• _RAW DATA_:

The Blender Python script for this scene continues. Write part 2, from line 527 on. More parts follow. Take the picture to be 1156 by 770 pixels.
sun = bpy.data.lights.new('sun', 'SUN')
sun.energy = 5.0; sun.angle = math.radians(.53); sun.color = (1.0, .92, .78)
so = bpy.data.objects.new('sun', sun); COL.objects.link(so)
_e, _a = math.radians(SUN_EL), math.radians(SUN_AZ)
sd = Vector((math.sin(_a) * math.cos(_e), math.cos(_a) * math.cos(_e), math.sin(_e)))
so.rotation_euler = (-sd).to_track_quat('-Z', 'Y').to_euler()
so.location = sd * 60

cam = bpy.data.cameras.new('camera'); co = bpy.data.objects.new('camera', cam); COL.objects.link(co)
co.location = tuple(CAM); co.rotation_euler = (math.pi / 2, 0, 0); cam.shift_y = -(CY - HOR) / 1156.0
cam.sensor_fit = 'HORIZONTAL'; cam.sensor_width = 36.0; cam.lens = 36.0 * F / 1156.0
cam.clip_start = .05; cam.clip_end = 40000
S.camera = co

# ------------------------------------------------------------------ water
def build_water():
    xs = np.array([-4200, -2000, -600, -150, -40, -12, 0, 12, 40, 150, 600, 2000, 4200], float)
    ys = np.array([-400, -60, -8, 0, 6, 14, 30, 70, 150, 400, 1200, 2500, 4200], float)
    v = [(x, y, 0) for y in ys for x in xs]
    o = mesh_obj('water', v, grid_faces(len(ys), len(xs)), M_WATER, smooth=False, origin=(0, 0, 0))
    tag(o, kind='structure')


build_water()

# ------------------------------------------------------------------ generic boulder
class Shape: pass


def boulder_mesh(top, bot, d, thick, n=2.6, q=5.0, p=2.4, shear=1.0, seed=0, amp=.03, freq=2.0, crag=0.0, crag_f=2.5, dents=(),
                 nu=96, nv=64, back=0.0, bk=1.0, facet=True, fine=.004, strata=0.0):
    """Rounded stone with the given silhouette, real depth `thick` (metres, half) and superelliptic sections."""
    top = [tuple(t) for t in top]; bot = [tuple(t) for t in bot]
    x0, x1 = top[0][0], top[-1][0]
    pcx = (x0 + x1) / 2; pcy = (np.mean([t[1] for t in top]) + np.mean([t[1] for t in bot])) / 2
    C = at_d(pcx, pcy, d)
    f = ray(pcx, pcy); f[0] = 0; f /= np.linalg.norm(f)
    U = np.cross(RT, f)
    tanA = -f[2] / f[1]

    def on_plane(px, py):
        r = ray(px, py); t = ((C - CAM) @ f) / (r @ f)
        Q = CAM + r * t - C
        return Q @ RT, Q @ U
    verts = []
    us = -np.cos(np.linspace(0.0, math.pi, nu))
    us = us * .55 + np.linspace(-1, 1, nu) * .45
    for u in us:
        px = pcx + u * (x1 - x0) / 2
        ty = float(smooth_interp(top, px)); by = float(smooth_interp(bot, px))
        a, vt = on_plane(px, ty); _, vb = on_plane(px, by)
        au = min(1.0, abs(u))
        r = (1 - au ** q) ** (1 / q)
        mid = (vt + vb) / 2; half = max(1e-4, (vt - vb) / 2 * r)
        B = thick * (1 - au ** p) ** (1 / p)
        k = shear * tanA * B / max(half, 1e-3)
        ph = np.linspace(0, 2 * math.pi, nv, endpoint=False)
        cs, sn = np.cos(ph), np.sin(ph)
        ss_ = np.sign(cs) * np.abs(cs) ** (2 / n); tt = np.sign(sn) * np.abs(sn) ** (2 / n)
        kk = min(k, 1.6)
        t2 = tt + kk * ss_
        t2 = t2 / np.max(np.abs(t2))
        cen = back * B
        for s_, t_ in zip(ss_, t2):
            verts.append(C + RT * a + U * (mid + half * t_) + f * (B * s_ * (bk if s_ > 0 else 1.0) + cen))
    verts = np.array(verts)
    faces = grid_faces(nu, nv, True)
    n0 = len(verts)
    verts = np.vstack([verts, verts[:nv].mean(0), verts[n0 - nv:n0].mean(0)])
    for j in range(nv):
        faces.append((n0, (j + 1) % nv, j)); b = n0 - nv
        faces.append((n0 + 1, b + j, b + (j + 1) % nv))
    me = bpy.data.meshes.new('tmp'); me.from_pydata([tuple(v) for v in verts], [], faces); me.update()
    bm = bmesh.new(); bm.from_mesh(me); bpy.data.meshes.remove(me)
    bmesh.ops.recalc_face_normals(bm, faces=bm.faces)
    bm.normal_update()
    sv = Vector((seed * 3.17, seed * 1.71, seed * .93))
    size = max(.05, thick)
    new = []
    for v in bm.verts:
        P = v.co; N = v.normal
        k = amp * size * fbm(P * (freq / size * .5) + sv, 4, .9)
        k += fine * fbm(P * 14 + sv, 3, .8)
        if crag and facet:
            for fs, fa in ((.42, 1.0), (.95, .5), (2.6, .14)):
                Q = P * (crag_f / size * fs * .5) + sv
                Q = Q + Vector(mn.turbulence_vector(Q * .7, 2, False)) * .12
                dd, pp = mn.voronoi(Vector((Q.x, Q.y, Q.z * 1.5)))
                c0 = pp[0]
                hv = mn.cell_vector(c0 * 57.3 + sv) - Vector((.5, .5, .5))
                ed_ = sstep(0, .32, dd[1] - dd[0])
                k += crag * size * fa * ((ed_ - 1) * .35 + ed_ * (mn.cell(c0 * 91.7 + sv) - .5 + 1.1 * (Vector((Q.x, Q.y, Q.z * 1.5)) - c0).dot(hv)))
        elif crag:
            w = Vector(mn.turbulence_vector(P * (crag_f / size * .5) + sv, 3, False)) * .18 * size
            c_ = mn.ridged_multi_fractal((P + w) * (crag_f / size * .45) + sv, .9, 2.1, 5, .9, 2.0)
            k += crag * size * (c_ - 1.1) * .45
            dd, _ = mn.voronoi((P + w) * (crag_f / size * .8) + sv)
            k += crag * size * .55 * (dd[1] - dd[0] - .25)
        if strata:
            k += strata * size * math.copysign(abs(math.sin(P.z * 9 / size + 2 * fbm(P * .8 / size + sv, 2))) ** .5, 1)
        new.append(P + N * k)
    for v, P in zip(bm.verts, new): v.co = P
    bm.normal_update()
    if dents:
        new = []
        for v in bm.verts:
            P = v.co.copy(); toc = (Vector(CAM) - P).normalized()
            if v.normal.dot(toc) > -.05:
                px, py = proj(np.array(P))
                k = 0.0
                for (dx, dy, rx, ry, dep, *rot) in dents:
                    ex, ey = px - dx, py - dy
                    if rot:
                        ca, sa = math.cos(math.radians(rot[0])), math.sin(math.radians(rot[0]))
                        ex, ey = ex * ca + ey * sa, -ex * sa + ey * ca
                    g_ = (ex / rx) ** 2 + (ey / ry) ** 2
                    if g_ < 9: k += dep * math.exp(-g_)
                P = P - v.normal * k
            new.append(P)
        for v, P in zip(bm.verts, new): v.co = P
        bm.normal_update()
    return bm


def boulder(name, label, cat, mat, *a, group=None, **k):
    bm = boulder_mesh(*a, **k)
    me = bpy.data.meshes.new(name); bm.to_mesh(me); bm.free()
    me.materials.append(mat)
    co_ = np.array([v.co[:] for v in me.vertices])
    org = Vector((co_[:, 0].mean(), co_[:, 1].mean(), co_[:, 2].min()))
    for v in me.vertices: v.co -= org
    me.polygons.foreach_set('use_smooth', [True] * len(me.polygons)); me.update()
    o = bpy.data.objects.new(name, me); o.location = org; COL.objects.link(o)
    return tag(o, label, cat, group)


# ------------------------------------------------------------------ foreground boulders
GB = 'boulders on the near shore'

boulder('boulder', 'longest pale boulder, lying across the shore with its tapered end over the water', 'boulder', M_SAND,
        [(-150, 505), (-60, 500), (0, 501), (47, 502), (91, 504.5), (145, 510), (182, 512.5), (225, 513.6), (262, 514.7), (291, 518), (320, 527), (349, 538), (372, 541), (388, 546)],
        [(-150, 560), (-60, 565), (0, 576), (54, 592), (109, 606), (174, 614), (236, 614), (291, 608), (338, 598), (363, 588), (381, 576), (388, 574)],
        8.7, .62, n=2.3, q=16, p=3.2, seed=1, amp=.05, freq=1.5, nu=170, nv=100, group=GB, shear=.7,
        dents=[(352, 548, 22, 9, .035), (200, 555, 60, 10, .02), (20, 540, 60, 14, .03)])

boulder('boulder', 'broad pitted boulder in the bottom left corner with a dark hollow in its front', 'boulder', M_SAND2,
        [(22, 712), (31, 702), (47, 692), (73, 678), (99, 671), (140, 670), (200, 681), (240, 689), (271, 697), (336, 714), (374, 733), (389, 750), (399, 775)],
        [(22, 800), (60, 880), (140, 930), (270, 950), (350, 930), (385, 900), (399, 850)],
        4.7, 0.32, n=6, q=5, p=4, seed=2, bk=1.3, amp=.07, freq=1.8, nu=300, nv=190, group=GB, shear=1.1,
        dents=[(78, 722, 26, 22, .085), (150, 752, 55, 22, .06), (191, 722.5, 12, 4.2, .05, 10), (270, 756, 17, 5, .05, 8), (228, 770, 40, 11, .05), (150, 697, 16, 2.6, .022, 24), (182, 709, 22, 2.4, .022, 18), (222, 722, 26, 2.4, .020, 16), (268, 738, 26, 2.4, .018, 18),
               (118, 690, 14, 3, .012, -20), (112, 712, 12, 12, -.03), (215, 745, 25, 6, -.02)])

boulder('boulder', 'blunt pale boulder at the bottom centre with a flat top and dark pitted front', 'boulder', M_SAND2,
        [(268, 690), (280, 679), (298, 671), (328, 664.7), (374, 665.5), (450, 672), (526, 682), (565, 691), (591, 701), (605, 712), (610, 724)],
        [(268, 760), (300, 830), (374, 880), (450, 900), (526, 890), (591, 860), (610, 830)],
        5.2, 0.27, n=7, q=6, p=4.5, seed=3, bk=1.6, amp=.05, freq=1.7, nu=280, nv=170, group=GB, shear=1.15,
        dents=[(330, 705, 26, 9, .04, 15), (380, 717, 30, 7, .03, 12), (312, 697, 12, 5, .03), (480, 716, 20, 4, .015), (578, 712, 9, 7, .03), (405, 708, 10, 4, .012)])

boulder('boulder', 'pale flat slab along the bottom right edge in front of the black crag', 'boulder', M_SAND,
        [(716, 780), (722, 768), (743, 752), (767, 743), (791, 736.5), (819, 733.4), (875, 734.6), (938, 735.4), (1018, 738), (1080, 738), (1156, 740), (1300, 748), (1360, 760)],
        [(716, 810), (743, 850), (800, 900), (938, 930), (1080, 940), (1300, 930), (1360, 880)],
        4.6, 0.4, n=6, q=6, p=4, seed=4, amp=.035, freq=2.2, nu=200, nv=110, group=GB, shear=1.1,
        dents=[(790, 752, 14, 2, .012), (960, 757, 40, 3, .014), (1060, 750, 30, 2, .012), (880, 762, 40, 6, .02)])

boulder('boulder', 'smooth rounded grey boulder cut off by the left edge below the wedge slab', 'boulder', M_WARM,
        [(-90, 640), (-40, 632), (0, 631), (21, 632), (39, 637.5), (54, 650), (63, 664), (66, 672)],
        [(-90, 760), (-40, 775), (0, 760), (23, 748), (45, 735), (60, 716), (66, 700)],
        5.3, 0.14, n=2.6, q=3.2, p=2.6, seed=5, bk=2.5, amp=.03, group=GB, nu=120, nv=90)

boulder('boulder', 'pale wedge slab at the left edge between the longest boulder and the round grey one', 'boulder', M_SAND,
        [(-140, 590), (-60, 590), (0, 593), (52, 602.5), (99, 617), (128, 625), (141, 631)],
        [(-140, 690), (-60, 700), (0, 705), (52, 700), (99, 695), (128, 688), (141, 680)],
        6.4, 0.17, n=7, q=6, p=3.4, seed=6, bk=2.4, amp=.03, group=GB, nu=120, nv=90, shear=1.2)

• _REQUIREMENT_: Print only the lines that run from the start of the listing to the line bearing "so.location = sd * 60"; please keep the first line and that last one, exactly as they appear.

• _SOLUTION_:
The Blender Python script for this scene continues. Write part 2, from line 527 on. More parts follow. Take the picture to be 1156 by 770 pixels.
sun = bpy.data.lights.new('sun', 'SUN')
sun.energy = 5.0; sun.angle = math.radians(.53); sun.color = (1.0, .92, .78)
so = bpy.data.objects.new('sun', sun); COL.objects.link(so)
_e, _a = math.radians(SUN_EL), math.radians(SUN_AZ)
sd = Vector((math.sin(_a) * math.cos(_e), math.cos(_a) * math.cos(_e), math.sin(_e)))
so.rotation_euler = (-sd).to_track_quat('-Z', 'Y').to_euler()
so.location = sd * 60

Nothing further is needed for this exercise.